> Listing:
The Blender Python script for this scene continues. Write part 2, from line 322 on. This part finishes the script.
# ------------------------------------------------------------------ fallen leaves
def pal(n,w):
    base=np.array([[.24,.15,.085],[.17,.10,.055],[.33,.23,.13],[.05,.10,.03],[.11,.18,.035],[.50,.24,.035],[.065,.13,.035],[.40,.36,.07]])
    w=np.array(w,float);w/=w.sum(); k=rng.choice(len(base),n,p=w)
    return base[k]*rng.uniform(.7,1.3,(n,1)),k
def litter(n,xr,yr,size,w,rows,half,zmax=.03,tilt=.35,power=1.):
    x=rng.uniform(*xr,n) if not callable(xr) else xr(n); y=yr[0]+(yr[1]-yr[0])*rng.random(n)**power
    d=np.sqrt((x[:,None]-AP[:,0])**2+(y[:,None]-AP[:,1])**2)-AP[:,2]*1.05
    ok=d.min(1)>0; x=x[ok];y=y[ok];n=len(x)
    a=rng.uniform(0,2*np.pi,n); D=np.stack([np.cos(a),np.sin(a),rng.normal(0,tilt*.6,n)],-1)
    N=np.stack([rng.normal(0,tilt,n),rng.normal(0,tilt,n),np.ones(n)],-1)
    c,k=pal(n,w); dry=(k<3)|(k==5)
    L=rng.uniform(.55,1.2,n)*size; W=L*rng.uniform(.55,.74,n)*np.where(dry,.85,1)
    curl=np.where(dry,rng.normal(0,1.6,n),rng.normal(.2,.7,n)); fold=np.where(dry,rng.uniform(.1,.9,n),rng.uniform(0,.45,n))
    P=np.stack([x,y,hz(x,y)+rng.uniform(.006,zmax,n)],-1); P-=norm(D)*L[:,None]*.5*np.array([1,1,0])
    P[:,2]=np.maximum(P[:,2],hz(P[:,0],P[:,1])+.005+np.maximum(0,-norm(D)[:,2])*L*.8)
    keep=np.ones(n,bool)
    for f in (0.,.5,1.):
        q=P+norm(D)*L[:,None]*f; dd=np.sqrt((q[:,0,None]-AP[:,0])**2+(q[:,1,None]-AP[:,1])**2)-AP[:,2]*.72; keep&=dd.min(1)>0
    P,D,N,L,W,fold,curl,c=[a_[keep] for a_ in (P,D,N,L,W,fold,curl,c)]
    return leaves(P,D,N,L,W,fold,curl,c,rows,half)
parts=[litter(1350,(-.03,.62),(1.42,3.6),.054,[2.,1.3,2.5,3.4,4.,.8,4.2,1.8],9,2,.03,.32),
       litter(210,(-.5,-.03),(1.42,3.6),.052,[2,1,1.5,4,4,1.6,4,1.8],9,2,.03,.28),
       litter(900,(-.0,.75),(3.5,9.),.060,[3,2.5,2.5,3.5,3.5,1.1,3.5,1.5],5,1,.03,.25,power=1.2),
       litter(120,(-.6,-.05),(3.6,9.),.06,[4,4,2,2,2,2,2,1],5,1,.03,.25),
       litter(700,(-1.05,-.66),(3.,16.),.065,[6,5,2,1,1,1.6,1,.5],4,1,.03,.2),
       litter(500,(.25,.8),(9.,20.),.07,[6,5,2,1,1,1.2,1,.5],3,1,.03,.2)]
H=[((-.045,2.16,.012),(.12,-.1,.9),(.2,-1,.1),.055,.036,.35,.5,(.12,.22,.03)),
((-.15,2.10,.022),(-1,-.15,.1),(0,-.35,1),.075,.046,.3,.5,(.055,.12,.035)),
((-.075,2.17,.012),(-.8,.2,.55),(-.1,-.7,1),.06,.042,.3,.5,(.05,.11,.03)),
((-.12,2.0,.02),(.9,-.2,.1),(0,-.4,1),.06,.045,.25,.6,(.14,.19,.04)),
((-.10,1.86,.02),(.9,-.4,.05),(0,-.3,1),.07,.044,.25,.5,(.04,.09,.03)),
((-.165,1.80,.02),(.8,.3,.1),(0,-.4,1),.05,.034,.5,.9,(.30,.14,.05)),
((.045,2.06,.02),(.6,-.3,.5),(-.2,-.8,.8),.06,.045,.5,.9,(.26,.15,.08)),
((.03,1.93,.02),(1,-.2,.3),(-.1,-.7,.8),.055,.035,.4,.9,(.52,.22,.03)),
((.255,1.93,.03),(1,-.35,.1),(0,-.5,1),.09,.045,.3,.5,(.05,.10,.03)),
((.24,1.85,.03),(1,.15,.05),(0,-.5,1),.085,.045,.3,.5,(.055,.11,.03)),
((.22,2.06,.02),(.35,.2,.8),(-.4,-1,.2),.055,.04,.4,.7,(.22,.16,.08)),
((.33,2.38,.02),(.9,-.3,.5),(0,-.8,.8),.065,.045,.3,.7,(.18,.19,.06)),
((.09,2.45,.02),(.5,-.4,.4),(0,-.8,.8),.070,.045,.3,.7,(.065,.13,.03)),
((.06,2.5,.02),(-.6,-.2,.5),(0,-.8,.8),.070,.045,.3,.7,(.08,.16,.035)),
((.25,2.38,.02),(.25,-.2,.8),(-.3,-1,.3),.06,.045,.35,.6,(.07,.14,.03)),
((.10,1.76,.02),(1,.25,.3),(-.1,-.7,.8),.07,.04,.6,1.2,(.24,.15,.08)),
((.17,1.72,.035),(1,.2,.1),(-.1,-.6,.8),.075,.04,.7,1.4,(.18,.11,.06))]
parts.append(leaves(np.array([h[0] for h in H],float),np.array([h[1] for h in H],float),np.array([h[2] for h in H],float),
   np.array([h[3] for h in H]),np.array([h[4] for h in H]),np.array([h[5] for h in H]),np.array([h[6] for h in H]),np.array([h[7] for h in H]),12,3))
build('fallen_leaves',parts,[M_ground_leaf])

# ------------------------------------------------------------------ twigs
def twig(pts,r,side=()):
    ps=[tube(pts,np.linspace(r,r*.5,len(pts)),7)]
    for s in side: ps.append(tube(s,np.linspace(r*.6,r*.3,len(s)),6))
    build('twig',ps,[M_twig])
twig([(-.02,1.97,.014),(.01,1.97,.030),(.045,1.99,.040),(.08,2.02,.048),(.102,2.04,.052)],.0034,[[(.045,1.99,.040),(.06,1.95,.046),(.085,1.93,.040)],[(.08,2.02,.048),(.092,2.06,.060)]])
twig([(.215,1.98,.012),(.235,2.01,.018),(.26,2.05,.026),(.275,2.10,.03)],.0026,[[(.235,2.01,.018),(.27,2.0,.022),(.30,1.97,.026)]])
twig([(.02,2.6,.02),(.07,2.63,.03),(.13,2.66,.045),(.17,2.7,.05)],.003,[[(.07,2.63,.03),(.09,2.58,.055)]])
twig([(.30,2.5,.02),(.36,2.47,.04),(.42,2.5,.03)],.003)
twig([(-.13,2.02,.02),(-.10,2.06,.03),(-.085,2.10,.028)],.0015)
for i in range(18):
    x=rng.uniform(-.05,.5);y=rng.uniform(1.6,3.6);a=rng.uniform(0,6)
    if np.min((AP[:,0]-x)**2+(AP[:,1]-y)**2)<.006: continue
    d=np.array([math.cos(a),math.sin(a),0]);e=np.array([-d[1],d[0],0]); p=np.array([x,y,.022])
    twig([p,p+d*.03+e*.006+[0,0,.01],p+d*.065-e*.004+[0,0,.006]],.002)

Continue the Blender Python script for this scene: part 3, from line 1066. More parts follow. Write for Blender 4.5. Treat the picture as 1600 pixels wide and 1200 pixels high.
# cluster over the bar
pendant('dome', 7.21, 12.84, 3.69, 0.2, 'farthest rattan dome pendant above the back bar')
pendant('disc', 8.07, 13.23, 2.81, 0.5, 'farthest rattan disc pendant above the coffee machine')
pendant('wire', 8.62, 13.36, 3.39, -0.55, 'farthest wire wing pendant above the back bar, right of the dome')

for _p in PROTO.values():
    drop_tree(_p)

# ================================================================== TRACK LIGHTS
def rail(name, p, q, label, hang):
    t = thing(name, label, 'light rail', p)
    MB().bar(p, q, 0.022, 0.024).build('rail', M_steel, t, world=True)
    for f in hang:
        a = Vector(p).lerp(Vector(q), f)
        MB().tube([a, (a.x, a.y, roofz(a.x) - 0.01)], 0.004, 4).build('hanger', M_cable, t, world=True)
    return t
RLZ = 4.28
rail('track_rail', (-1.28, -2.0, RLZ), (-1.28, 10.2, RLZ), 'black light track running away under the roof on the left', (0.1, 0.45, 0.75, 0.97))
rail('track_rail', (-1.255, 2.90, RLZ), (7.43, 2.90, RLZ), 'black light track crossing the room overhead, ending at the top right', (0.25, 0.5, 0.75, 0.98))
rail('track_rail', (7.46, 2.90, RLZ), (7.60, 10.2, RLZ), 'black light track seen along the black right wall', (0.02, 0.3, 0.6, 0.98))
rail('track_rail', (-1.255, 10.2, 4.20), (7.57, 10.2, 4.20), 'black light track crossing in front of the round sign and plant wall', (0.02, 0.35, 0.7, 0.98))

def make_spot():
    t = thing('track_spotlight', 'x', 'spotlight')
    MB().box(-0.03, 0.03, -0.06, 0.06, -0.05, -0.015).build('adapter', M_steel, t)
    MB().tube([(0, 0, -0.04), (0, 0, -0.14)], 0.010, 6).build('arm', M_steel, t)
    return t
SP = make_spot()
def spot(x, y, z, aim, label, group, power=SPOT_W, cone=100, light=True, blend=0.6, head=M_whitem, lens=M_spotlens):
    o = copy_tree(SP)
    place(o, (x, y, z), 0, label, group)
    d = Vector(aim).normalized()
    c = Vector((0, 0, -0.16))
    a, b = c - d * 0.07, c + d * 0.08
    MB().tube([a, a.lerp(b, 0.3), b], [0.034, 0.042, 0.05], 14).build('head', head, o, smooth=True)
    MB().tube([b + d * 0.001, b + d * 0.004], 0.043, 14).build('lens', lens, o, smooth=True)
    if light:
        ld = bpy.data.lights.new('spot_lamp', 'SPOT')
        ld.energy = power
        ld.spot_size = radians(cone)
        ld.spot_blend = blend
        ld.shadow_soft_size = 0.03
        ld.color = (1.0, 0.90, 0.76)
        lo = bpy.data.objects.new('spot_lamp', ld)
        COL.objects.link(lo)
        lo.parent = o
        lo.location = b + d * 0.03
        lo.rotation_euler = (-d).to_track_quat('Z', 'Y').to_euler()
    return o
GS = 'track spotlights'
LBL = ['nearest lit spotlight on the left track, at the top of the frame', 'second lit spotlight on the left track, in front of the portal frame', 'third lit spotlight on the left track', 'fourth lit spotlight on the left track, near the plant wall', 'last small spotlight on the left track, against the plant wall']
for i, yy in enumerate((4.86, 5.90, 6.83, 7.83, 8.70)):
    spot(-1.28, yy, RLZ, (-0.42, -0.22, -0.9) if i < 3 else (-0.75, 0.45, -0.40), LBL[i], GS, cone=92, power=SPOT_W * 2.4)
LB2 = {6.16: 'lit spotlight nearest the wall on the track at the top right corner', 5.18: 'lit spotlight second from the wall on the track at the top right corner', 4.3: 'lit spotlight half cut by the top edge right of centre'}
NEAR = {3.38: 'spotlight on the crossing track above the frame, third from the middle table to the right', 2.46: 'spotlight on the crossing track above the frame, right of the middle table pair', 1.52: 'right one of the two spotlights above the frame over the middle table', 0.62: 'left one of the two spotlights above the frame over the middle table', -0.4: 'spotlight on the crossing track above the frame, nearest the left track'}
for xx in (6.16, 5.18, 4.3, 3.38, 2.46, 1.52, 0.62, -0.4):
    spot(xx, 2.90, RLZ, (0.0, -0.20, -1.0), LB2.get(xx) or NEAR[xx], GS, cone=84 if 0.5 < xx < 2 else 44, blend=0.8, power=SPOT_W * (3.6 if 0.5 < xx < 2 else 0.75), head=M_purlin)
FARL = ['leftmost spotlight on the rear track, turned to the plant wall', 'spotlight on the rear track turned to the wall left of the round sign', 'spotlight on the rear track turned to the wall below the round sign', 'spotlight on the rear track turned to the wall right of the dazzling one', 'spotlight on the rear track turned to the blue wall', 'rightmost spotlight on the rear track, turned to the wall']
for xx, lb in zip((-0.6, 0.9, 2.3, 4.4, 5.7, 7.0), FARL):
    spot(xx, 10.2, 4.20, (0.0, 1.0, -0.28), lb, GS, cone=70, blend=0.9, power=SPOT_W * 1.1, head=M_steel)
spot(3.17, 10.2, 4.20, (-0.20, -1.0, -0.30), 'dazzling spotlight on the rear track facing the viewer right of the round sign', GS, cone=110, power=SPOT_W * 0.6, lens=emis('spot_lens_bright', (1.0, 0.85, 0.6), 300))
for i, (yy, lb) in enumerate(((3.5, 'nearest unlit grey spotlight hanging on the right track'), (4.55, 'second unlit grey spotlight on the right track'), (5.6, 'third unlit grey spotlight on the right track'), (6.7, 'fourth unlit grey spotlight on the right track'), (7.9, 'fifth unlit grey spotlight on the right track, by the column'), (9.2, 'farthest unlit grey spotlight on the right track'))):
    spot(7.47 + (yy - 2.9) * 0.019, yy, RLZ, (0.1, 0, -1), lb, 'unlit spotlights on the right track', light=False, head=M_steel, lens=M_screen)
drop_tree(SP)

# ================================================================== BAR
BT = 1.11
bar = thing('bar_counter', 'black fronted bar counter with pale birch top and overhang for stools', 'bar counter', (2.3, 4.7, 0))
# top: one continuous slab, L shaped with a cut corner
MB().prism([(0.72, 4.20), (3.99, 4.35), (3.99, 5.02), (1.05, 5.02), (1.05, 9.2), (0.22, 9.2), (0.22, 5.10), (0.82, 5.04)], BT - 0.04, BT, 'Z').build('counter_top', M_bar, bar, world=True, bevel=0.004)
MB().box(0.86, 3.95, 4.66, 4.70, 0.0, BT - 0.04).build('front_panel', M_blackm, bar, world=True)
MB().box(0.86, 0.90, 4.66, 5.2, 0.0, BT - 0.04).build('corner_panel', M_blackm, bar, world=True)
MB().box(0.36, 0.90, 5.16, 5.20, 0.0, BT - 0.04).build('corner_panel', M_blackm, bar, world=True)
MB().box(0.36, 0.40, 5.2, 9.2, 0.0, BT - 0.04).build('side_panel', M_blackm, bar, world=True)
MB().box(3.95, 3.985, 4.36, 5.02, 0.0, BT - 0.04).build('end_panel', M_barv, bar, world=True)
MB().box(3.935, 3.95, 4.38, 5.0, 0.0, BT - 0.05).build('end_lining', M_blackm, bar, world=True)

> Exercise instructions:
Exactly and only the lines from the line with "Continue the Blender" to the line with "0.35, 0.7, 0.98))", both included, are to be printed.

> Correct output:
Continue the Blender Python script for this scene: part 3, from line 1066. More parts follow. Write for Blender 4.5. Treat the picture as 1600 pixels wide and 1200 pixels high.
# cluster over the bar
pendant('dome', 7.21, 12.84, 3.69, 0.2, 'farthest rattan dome pendant above the back bar')
pendant('disc', 8.07, 13.23, 2.81, 0.5, 'farthest rattan disc pendant above the coffee machine')
pendant('wire', 8.62, 13.36, 3.39, -0.55, 'farthest wire wing pendant above the back bar, right of the dome')

for _p in PROTO.values():
    drop_tree(_p)

# ================================================================== TRACK LIGHTS
def rail(name, p, q, label, hang):
    t = thing(name, label, 'light rail', p)
    MB().bar(p, q, 0.022, 0.024).build('rail', M_steel, t, world=True)
    for f in hang:
        a = Vector(p).lerp(Vector(q), f)
        MB().tube([a, (a.x, a.y, roofz(a.x) - 0.01)], 0.004, 4).build('hanger', M_cable, t, world=True)
    return t
RLZ = 4.28
rail('track_rail', (-1.28, -2.0, RLZ), (-1.28, 10.2, RLZ), 'black light track running away under the roof on the left', (0.1, 0.45, 0.75, 0.97))
rail('track_rail', (-1.255, 2.90, RLZ), (7.43, 2.90, RLZ), 'black light track crossing the room overhead, ending at the top right', (0.25, 0.5, 0.75, 0.98))
rail('track_rail', (7.46, 2.90, RLZ), (7.60, 10.2, RLZ), 'black light track seen along the black right wall', (0.02, 0.3, 0.6, 0.98))
rail('track_rail', (-1.255, 10.2, 4.20), (7.57, 10.2, 4.20), 'black light track crossing in front of the round sign and plant wall', (0.02, 0.35, 0.7, 0.98))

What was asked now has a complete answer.